La recension de Tigrane Yégavian
Présentation par Tigrane Yégavian du dernier ouvrage de Fabrice Balanche, docteur en géographie politique, agrégé de géographie, maître de conférences à l’Université Lumière Lyon 2, ancien directeur du GREMMO et ancien chercheur associé au Washington Institute for Near East Policy et à la The Hoover Institution, Stanford University. Chercheur de terrain, Fabrice Balanche est l’un des plus grands spécialistes français et internationaux du Proche-Orient.
Fabrice Blanche, Syrie Liban communautarisme et pouvoir, Presse universitaire Rhin & Danube, 224 pages, 24 euros
L’un est un isolat, l’autre malgré la guerre civile, était largement ouvert sur le monde. L’un affiche un communautarisme politique décomplexé et anachronique, l’autre derrière le vernis idéologique panarabiste du Baas, applique une autre forme de confessionnalisme exacerbé à mesure que le pouvoir se sent menacé. Intrigué par le décalage entre la perception du communautarisme par les universitaires français et la réalité du terrain, Fabrice Balanche, l’un des meilleurs spécialistes français et internationaux du Levant, propose ici une lecture décomplexée et lucide du fait communautaire appliquée à la Syrie et au Liban, dont il parcourt les moindres recoins depuis une trentaine d’années. La Syrie et le Liban sont marqués par des antagonismes ethniques, religieux et tribaux qui semblent irréductibles. Leurs systèmes communautaires respectifs constituent une grille de lecture fondamentale à l’origine de l’échec de leur construction nationale. Hafez el Assad ne croyait pas si bien dire en affirmant que le Liban et la Syrie constituaient un seul peuple en deux États… mais pas pour les mêmes raisons que l’on croit.

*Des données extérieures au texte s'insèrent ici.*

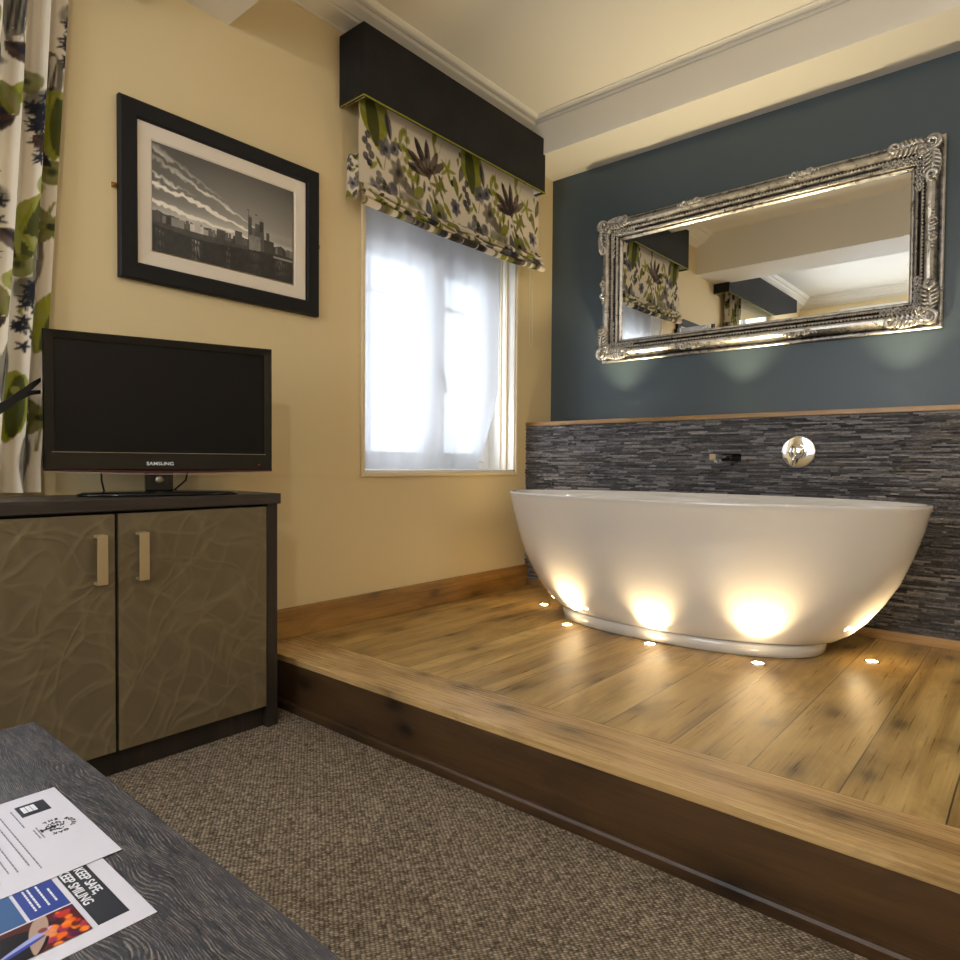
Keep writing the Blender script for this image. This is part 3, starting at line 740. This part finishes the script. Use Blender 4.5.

En porte à faux avec un académisme très marqué par l’héritage intellectuel et idéologique d’Edward Saïd, Fabrice Balanche déconstruit les idées reçues et les grands récits sur la révolution syrienne. Et à l’aide de ses cartes et de ses analyses apporte des clés de compréhension extrêmement claires sur la base de ses trois décennies de terrain. Le communautarisme constitue le grand absent de l’orientalisme. La recherche académique pêche par son aveuglement et ses explications tronquées à l’égard des conflits qui enflamment l’Orient arabe alors que nous en subissons le retour de flamme dans un contexte de crispation identitaire. On lira cet ouvrage extrêmement fluide à l’écriture alerte comme un manuel de géographie politique qui inscrit son auteur parmi les grands noms de l’école réaliste française.